The bark painting provides evidence of contact with the Macassans from Sulawesi (in present-day Indonesia), as vessels with sails of this style were not used by Aboriginal people of the area. The Yolngu people used bark canoes until contact with the Macassans, after which they began making dugout canoes. Dugout canoes made from a solid tree trunk were more seaworthy and enabled the Yolngu people to move out into the open ocean to hunt dugongs and turtles.

Often painted on the interior of bark shelters, paintings like this one exemplify one of the means of artistic expression developed by the peoples of Arnhem Land. The bark paintings illustrate accounts of land and ancestral beings and may depict animals, clan designs and astronomical features as well as containing imagery from daily life.

The unknown artist of this work would have cut bark sheets from stringybark trees in the wet season, timing it so that the bark was soft, pliable and easy to peel.

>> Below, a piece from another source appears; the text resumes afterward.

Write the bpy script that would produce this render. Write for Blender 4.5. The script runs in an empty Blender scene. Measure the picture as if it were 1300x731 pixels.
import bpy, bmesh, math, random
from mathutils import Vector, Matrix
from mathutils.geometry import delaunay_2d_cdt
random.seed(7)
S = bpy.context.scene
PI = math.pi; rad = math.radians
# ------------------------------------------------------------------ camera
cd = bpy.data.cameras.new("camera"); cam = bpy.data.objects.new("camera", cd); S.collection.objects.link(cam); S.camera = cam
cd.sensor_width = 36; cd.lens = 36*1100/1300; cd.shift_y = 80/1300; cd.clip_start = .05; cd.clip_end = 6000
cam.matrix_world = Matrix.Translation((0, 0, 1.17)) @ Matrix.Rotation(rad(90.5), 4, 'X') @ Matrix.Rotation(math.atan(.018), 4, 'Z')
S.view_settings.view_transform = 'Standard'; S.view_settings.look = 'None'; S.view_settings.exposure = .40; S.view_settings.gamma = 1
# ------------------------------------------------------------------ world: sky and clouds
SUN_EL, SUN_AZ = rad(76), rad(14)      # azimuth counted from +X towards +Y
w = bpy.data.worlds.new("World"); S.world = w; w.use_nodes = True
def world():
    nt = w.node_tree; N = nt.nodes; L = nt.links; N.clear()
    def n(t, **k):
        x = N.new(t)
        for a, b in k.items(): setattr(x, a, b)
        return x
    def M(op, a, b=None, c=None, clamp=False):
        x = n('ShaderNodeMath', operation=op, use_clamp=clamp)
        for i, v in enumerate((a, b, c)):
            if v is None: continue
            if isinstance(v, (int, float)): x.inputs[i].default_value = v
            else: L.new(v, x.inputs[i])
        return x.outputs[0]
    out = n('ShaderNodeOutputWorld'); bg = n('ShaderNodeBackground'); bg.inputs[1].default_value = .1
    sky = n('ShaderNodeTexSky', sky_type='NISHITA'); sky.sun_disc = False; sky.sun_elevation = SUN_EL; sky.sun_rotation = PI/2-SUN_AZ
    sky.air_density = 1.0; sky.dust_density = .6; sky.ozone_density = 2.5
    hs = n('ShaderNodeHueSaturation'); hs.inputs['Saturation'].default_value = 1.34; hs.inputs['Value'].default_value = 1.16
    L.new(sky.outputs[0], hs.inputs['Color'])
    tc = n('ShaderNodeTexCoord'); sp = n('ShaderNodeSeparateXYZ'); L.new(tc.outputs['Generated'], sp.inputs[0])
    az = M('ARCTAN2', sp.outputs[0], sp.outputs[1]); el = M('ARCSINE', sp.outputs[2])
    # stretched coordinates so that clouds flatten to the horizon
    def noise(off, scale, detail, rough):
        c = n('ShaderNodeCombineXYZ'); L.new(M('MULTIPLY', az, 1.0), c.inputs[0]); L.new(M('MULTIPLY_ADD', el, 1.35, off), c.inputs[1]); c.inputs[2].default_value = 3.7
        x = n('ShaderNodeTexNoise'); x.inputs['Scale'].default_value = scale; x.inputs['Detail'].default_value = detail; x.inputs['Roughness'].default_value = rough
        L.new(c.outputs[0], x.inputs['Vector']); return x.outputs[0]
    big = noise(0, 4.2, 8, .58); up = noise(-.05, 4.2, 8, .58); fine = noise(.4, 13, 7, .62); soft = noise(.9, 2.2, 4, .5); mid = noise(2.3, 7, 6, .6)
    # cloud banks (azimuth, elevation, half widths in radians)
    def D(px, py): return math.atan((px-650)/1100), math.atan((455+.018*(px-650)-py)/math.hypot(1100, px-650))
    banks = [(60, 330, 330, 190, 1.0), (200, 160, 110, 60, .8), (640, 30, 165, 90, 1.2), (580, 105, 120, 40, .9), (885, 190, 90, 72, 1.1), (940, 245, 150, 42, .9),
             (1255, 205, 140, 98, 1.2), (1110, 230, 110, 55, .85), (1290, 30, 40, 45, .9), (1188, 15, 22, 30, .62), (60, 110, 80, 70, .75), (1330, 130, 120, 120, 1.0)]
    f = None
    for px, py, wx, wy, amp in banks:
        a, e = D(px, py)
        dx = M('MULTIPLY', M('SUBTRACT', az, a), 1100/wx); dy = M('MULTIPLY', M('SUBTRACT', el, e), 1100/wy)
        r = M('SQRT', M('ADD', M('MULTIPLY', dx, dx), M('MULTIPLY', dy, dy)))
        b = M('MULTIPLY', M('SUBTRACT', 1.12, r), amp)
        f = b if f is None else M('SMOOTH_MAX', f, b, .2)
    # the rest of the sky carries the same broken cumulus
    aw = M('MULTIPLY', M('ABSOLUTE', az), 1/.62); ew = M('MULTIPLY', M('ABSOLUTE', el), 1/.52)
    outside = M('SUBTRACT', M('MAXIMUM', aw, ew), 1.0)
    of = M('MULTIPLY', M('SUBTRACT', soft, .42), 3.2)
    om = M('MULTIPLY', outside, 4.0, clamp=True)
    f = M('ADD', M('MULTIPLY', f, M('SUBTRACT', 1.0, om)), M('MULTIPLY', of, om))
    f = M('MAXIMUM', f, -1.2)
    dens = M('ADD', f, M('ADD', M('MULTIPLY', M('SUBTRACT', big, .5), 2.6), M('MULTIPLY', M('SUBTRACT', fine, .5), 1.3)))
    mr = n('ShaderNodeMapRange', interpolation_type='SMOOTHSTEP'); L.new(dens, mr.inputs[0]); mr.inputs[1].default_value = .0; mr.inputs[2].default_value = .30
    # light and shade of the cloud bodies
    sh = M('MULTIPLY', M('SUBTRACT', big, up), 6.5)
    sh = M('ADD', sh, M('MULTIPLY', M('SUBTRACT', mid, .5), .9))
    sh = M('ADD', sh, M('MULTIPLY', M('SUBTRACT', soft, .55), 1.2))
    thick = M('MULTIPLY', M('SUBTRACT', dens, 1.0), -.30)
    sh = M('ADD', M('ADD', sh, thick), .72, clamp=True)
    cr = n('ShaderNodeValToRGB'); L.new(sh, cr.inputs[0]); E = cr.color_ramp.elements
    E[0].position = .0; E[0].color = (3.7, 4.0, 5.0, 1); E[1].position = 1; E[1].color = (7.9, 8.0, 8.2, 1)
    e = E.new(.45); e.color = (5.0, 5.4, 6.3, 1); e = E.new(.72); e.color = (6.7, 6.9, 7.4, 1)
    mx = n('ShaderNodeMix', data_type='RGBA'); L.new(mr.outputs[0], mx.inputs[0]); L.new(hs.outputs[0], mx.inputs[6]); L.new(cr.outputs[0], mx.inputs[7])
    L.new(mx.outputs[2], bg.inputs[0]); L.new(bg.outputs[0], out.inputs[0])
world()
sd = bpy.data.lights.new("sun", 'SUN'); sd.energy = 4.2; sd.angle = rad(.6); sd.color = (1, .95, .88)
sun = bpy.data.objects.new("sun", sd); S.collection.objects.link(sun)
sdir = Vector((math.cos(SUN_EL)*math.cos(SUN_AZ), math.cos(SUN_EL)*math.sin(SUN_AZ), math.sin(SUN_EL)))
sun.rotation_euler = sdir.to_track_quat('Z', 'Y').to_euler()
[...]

The sheets would then have been flattened and dried over a fire or in the sun, and the surface smoothed with a piece of abrasive sharkskin acting as sandpaper, or with a knife.

The painting is done with brushes made from pieces of soft bark and sticks of various widths, with fine brushes made from human hair allowing Yolngu artists to paint with great detail. The pigments used are red and yellow ochre and white pipeclay. If these were not available locally they were traded through social networks. In the past the pigments were mixed with fixatives such as wax, honey, egg yolks and orchid juice. Today synthetic primers are also used.

Macassan traders visited the coast of northern Australia between 1500 and 1907, until government taxes made their trade unprofitable, to fish for trepang, a sea slug delicacy used in cooking. In the process, the Macassans introduced domesticated tobacco, the tamarind tree, the dugout canoe and some words into the local languages. Objects such as smoking pipes made in the Macassan style and metal tools and weapons are further evidence of their visits.

The bark painting was purchased by the Australian Museum in 1939 from Reverend Wilbur Chaseling who had set up the mission station at Yirrkala in Arnhem Land. He was in close contact with the traditional custodians of the land and collected many artefacts. It is not known if the painting is one from a bark shelter or if it was commissioned by Chaseling.